Synthesis of novel (Cr, Cu)-doped BiFeO3 perovskite as a photocatalyst for Rhodamine B degradation under sunlight irradiation

This study investigates the synthesis of (Cr, Cu)-doped BiFeO₃ perovskites with compositions BiFe_1-x(Cu_x/2Cr_x/2)O₃ (x = 0, 0.1, and 0.2) using the sol–gel method, calcined at 850 °C, to enhance their structural and photocatalytic properties. A comprehensive suite of characterization techniques, including X-ray diffraction (XRD), Rietveld refinement, Fourier-transform infrared spectroscopy (FTIR), scanning electron microscopy (SEM), and UV–vis spectroscopy, was employed to analyze the synthesized materials. XRD patterns and Rietveld refinement revealed a phase transformation from BiFeO₃ to Bi₂Fe₄O₉ with increasing Cr and Cu doping levels.
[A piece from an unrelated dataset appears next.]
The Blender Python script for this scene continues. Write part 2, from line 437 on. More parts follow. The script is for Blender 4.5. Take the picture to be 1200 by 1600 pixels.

SEM analysis showed variations in microstructure, with the average particle size decreasing as Cr and Cu doping increased, reaching a minimum value of 2.355 μm at x = 0.2. The band gap measurements confirmed the successful incorporation of Cr and Cu into the BFO lattice, resulting in a reduced band gap of 2.04 eV at x = 0.2. Photocatalytic performance was assessed by the degradation of Rhodamine B (RhB) under sunlight irradiation. The sample with x = 0.2 demonstrated an impressive 98% degradation efficiency within 180 min, with a calculated rate constant of k_app = 0.01535 ± 0.00122 min⁻¹. This work highlights the potential of (Cr, Cu)-doped BFO perovskites as efficient photocatalysts for environmental remediation applications.